[Source data start]

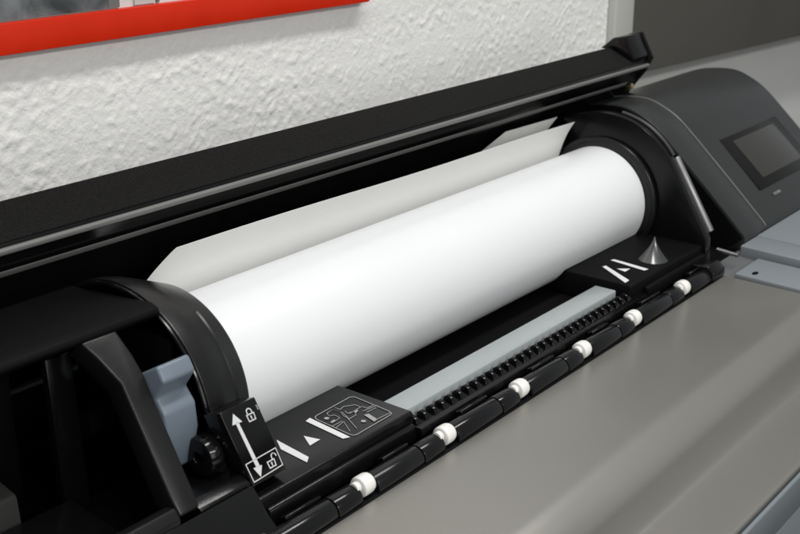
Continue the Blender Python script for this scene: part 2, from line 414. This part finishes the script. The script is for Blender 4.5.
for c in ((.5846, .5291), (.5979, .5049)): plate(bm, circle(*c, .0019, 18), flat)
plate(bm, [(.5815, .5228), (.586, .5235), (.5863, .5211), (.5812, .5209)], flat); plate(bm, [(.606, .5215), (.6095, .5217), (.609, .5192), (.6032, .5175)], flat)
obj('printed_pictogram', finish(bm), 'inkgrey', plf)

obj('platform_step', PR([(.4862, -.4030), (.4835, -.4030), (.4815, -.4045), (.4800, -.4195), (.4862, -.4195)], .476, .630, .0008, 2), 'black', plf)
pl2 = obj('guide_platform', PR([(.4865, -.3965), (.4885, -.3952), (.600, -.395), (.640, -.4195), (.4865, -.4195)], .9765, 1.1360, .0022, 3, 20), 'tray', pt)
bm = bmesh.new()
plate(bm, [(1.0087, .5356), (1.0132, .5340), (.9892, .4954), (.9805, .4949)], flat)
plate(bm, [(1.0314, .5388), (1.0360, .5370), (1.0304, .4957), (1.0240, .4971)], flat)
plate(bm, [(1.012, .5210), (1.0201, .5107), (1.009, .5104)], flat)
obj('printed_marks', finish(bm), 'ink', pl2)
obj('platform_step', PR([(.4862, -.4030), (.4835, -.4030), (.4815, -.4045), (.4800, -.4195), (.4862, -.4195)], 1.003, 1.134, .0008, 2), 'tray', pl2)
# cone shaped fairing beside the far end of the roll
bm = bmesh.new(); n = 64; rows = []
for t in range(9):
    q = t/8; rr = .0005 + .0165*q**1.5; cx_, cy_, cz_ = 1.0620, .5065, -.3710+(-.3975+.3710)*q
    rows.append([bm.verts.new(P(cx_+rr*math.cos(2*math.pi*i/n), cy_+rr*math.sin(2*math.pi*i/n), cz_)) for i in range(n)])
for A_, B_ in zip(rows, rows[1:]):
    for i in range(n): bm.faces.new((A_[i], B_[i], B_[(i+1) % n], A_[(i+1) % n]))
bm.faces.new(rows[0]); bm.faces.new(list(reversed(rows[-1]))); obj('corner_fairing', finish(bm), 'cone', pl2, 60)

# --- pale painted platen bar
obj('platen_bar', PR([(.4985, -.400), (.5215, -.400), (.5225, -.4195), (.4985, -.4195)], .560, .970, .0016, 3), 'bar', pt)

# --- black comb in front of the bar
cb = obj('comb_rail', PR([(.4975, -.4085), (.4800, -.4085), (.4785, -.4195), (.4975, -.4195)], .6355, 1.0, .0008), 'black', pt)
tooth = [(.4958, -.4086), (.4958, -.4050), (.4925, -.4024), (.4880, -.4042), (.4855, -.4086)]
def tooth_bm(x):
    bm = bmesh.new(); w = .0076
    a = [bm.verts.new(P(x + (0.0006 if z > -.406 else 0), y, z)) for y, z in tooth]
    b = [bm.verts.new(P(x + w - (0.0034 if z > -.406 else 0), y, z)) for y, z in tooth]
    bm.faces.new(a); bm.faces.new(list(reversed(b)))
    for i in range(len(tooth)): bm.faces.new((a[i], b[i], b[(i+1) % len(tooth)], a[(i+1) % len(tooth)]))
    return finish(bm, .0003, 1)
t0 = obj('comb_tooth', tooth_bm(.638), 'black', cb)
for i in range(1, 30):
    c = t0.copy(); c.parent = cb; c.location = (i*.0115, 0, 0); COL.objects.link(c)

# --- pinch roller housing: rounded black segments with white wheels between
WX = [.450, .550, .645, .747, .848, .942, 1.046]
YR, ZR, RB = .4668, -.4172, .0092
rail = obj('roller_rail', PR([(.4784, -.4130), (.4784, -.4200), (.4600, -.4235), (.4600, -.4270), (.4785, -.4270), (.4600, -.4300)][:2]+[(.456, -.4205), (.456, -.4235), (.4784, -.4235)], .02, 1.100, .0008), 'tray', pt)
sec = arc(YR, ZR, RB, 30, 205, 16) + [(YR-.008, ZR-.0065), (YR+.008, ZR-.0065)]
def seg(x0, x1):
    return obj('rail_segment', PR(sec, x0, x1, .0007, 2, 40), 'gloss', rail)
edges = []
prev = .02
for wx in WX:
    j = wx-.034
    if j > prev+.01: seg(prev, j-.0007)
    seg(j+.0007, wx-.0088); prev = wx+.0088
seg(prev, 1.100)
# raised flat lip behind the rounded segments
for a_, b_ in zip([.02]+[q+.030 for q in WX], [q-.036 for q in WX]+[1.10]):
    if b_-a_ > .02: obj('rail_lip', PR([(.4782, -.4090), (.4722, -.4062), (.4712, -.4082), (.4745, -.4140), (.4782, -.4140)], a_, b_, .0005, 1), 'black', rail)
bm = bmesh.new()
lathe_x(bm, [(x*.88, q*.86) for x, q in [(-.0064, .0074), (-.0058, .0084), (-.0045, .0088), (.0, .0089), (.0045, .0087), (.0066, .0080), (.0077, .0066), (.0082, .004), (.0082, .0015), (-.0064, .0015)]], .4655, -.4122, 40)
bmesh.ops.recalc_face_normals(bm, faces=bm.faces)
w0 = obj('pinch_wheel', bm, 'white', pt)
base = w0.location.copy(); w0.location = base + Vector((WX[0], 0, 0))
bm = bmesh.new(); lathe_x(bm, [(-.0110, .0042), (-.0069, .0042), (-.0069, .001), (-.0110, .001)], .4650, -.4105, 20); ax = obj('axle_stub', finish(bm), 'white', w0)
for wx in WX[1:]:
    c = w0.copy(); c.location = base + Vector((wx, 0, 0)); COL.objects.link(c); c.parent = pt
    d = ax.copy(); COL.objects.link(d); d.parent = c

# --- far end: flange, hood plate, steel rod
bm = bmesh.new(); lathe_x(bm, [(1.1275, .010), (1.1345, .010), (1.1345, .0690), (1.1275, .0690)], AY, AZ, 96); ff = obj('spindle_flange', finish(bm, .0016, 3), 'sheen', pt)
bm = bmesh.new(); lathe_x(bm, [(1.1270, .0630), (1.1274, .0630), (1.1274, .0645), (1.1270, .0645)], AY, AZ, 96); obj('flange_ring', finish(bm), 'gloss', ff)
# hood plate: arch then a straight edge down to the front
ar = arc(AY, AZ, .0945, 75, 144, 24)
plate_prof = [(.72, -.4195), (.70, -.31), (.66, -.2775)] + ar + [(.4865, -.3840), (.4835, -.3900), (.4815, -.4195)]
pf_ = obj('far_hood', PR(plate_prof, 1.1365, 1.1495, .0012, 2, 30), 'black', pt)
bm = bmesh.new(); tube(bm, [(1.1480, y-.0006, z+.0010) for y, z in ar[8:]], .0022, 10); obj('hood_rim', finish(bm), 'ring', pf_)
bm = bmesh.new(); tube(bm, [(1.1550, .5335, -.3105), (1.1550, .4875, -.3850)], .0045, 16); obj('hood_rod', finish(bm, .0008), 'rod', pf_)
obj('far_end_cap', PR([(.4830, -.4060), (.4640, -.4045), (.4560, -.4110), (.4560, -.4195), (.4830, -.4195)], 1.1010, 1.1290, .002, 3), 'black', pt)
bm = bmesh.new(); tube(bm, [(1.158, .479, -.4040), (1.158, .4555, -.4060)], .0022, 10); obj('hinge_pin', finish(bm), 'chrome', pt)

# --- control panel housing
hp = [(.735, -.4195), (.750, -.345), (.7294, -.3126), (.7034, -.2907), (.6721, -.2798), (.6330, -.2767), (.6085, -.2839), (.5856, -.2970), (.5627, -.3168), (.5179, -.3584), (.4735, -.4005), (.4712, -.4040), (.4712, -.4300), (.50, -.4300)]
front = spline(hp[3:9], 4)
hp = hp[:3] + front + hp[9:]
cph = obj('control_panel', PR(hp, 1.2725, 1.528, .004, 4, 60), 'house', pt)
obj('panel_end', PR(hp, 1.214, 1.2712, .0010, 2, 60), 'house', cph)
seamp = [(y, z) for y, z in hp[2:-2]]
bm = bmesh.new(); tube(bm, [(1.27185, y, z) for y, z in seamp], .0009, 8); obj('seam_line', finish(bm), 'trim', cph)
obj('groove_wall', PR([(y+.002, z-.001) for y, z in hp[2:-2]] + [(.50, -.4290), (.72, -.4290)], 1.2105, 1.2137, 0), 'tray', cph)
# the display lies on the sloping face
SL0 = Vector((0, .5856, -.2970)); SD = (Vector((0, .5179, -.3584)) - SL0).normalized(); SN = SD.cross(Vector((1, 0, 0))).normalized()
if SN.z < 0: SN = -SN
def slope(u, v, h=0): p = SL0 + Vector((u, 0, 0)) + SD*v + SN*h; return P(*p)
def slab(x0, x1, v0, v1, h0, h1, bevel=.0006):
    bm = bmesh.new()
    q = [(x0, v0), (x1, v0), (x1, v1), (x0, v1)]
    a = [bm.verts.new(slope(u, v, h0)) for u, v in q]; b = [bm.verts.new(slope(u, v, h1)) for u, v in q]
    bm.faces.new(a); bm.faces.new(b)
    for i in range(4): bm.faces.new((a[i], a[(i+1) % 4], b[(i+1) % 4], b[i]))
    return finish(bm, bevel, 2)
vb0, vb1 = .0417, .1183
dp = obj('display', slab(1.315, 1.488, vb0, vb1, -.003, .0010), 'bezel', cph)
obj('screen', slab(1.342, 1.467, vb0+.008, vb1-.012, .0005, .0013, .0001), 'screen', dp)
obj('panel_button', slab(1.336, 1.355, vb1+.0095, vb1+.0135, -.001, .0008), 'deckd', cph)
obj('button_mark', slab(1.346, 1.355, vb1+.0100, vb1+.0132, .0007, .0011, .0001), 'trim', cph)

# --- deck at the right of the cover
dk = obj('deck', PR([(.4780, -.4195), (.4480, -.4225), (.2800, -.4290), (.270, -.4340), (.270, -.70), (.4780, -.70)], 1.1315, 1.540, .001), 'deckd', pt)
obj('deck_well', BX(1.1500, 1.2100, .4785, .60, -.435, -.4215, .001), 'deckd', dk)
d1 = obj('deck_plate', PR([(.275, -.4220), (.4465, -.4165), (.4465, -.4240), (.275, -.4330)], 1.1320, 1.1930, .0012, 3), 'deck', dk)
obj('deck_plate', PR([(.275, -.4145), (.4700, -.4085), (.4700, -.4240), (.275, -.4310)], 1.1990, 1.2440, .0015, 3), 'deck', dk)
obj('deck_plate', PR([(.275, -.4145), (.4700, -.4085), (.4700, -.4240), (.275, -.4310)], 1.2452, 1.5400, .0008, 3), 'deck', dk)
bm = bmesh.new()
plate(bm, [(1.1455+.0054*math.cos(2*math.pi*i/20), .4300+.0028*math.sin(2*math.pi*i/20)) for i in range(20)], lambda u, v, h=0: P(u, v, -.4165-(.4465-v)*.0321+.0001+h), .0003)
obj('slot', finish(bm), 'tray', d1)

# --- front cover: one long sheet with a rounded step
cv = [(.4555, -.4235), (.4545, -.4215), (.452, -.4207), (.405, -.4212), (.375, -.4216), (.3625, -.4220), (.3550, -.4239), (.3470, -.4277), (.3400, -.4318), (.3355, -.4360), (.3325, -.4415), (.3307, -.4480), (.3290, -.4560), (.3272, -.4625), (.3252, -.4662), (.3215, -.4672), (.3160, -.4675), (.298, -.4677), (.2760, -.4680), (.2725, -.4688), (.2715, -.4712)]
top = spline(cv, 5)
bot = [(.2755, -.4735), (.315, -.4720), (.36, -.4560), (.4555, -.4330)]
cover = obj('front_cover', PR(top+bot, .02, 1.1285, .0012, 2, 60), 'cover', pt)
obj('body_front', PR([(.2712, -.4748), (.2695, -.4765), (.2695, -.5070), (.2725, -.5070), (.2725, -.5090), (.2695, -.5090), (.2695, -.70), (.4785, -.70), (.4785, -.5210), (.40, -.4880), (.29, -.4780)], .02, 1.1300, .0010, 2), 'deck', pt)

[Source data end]

*Exercise details*
Pictures excluded, repeat exactly the lines from the top of the material through the line with "obj('printed_pictogram', finish(bm), 'inkgrey', plf)", including both of those lines.

*Result*
Continue the Blender Python script for this scene: part 2, from line 414. This part finishes the script. The script is for Blender 4.5.
for c in ((.5846, .5291), (.5979, .5049)): plate(bm, circle(*c, .0019, 18), flat)
plate(bm, [(.5815, .5228), (.586, .5235), (.5863, .5211), (.5812, .5209)], flat); plate(bm, [(.606, .5215), (.6095, .5217), (.609, .5192), (.6032, .5175)], flat)
obj('printed_pictogram', finish(bm), 'inkgrey', plf)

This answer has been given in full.